* What you need to do
Scan the lines below for the word "with". Copy each line you find it in.

___ Dataset content ___

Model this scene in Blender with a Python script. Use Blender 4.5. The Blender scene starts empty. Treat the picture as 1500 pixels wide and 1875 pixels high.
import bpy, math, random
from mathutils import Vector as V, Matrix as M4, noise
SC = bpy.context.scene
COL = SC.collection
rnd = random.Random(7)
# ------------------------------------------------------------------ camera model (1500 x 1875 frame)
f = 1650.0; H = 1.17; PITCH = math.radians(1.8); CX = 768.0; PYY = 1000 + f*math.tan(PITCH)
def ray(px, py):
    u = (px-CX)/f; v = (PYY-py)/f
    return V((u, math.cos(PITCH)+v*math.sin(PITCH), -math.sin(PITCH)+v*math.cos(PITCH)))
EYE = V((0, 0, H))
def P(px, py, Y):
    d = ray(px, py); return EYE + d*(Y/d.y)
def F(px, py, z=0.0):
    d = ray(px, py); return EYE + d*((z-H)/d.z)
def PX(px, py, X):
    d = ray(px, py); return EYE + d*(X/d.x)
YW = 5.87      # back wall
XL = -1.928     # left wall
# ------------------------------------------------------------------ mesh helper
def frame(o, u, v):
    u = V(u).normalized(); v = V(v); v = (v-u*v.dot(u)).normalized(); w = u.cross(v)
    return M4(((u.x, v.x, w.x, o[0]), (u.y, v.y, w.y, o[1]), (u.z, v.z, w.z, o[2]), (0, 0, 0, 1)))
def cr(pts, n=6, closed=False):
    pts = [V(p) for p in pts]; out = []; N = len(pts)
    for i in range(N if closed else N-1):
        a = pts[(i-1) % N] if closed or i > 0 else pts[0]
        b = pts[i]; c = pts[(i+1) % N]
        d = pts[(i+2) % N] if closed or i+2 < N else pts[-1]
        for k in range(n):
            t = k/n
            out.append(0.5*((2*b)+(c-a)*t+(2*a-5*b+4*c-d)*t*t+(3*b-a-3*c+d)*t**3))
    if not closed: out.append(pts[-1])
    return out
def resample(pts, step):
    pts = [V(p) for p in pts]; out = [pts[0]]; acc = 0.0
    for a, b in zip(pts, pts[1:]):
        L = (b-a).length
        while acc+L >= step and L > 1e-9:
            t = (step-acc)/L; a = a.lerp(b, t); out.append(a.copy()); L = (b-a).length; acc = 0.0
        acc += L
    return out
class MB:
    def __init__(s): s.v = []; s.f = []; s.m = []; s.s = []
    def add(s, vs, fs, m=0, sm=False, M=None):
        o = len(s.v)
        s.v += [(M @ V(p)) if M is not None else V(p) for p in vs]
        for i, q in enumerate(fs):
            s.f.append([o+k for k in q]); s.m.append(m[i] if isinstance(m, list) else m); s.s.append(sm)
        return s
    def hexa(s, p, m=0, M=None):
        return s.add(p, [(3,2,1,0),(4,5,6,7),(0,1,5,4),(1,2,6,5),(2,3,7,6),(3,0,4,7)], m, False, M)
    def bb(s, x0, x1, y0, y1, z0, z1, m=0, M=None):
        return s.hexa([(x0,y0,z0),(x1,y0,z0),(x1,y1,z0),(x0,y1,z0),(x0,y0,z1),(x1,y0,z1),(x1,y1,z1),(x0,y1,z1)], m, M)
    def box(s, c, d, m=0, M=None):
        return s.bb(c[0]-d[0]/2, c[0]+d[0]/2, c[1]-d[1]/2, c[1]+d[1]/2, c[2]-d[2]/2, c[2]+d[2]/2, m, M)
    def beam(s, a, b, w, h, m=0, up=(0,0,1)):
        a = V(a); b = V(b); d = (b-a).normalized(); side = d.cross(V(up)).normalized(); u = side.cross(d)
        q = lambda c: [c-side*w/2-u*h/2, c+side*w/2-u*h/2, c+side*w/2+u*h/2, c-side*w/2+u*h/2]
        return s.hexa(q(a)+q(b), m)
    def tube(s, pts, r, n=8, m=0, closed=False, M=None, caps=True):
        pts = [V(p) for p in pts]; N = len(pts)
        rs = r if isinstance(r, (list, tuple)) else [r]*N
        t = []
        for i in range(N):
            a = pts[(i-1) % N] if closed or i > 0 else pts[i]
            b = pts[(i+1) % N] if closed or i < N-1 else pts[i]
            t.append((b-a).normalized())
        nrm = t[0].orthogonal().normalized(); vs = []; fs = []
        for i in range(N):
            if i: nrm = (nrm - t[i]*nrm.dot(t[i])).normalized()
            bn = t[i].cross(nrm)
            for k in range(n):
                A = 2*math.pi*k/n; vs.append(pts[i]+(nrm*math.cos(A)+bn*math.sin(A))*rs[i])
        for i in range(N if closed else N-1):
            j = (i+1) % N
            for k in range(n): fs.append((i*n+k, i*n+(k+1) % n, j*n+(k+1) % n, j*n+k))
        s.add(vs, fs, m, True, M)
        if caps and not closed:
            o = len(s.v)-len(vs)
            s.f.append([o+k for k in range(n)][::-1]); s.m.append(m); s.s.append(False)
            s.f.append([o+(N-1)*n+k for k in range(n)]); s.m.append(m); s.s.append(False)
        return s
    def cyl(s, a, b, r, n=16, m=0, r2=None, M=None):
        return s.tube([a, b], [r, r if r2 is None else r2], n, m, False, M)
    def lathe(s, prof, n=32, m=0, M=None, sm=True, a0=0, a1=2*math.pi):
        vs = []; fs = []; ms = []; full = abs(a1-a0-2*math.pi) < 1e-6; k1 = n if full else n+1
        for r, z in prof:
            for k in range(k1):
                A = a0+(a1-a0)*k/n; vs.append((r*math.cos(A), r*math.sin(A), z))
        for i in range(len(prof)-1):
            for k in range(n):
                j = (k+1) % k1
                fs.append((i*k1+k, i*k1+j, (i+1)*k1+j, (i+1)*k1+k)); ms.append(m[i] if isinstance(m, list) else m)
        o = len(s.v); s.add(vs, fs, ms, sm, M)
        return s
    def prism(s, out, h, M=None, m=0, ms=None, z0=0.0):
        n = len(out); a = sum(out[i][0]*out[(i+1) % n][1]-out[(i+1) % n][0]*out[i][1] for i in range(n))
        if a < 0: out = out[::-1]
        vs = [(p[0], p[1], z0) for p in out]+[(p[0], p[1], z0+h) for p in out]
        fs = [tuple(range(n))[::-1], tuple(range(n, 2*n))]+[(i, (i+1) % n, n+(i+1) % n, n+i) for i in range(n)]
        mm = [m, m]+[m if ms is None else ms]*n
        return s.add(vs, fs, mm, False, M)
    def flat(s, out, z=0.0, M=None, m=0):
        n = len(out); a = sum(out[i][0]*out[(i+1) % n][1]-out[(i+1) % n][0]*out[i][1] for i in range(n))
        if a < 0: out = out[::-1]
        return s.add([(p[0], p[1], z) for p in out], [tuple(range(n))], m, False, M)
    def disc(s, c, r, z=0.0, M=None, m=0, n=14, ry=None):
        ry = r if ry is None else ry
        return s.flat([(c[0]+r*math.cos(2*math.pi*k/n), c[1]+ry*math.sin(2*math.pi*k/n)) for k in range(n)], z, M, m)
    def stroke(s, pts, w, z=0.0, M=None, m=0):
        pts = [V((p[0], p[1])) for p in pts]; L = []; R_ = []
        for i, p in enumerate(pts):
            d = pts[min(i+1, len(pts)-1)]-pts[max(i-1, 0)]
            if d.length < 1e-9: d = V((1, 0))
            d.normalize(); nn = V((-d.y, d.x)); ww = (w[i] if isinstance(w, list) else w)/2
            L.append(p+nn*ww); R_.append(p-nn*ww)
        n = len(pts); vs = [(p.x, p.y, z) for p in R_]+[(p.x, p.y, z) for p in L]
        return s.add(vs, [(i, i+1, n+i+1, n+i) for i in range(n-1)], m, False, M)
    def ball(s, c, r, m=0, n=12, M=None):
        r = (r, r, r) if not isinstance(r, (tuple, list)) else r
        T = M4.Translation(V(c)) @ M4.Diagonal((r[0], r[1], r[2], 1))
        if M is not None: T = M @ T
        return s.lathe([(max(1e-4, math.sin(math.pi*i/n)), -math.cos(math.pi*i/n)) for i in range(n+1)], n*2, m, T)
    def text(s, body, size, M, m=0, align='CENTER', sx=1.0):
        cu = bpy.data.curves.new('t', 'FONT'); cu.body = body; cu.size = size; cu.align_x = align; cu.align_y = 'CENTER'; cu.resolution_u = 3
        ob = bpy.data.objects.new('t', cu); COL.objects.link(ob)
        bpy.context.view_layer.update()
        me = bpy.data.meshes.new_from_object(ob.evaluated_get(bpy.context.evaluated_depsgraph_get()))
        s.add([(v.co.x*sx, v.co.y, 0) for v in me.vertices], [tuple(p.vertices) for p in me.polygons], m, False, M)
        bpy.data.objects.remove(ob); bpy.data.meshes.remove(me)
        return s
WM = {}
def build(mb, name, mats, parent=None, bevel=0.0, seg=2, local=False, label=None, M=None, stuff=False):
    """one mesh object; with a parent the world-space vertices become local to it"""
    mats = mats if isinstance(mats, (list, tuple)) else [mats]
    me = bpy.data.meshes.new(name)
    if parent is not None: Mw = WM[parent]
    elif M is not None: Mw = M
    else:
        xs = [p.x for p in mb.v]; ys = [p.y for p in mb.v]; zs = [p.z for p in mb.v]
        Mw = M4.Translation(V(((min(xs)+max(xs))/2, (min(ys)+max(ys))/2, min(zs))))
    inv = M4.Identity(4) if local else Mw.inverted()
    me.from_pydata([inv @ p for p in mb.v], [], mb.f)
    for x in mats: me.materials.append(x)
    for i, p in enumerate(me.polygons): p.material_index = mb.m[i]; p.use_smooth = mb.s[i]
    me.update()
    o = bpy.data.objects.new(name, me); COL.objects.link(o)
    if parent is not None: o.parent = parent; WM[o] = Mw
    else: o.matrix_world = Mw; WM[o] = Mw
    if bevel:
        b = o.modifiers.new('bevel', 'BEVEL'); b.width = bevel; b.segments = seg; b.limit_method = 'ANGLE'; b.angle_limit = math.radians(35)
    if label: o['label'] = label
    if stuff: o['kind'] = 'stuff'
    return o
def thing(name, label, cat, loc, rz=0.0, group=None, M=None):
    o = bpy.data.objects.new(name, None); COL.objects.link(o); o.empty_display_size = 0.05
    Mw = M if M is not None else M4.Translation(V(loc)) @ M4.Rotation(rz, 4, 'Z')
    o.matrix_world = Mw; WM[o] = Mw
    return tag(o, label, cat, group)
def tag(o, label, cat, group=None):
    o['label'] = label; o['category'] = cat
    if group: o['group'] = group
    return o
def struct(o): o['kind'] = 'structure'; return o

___

* Finished exercise
Model this scene in Blender with a Python script. Use Blender 4.5. The Blender scene starts empty. Treat the picture as 1500 pixels wide and 1875 pixels high.
    """one mesh object; with a parent the world-space vertices become local to it"""